The 28-nation EU proclaims itself committed to peace, democracy and fair dealings in trade and diplomacy. Yet it not only continues to hold out the prospect of membership for Turkey but negotiates with Ankara over Cypriot resources, as it does with Morocco over coveted commodities from the Western Sahara region it has occupied since Spain relinquished the remote African territory in 1976, Kontorovich noted.
Like the Turkish-Cypriot standoff, a resolution of the nearly 40-year-old conflict over Western Sahara is elusive because no global heavyweights are involved and the conflict between Moroccan occupiers and the Sahrawi people's national liberation movement roils far beyond the international community's notice.
That is not the case with Ukraine, where Cold War-era adversaries Moscow and Washington back opposing sides in the increasingly deadly conflict.
"What is most interesting about frozen conflicts is to what extent they are playing fields for great-power politics," said Bryan Lee, director of the Eurasia Nonproliferation Program at the Monterey Institute of International Studies. "Would we have these conflicts if they were not essentially the United States and Russia engaging over what is happening in the world?"
Where superpowers have interests, the rest of the world has no effective voice in the conflict, Lee said. The European Union's offer to Ukraine of a path to membership was the spark that ignited today's eastern Ukrainian conflict. But it is Russian President Vladimir Putin's fierce determination to keep the North Atlantic Treaty Organization out of what he considers Russia's traditional sphere of influence that has the former superpower adversaries pulling the strings in the background.
"This is a colossally dangerous situation," Lee said of the nuclear-armed states on opposite sides of the Ukraine conflict. "We've never had a conflict that is so close to the NATO borders and really involves the kind of visceral sense of threat the Baltic states and Poland feel about the Russians."
More than 4,300 people have been killed, many of them civilians, in eight months of fighting in Ukraine, and the ground warfare has been accompanied by a serious escalation in airspace and maritime intrusions by Russia that now force the Western alliance to scramble fighter jets on a nearly daily basis.
NATO Secretary-General Jens Stoltenberg has warned of the risks posed to commercial aviation as Russian warplanes engage alliance member forces from Poland and the former Soviet republics of Estonia, Latvia and Lithuania.

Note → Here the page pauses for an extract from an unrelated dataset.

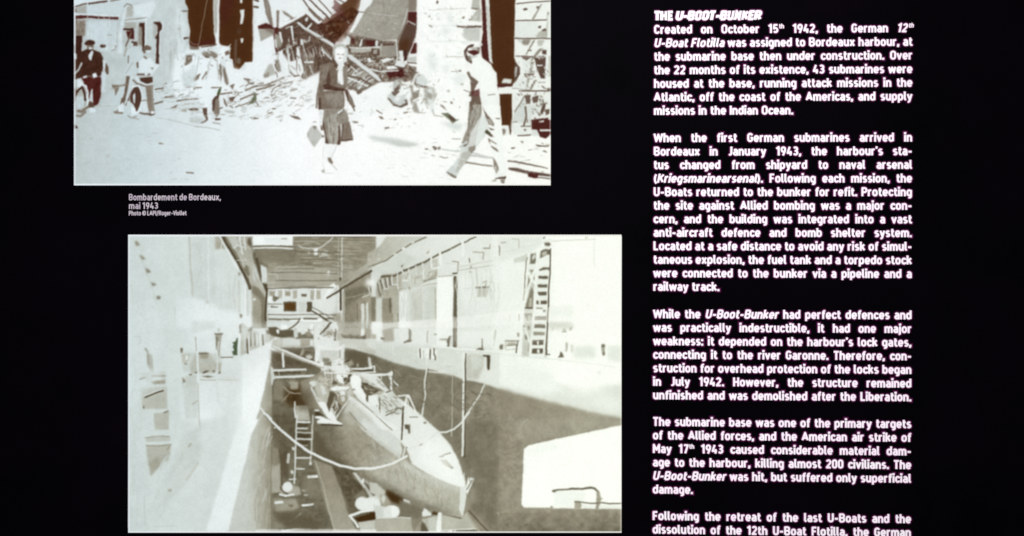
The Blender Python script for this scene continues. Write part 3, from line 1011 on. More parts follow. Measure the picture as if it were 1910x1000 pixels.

The July 17 downing of a Malaysia Airlines passenger jet over eastern Ukraine in which all 298 on board perished has been blamed officially on "high-energy impacts." Officials in Kiev and their Western allies accuse the Moscow-backed separatists of mistaking the Boeing 777 for a Ukrainian military transport and shooting it down from its 33,000-foot cruising altitude with a sophisticated ground-to-air missile system provided by Russia.
"It's a mess and it's dangerous," Lee said of the surrogate confrontation between the U.S. and Russia. "Imagine where we would be if that had been a Polish airliner instead of Malaysian."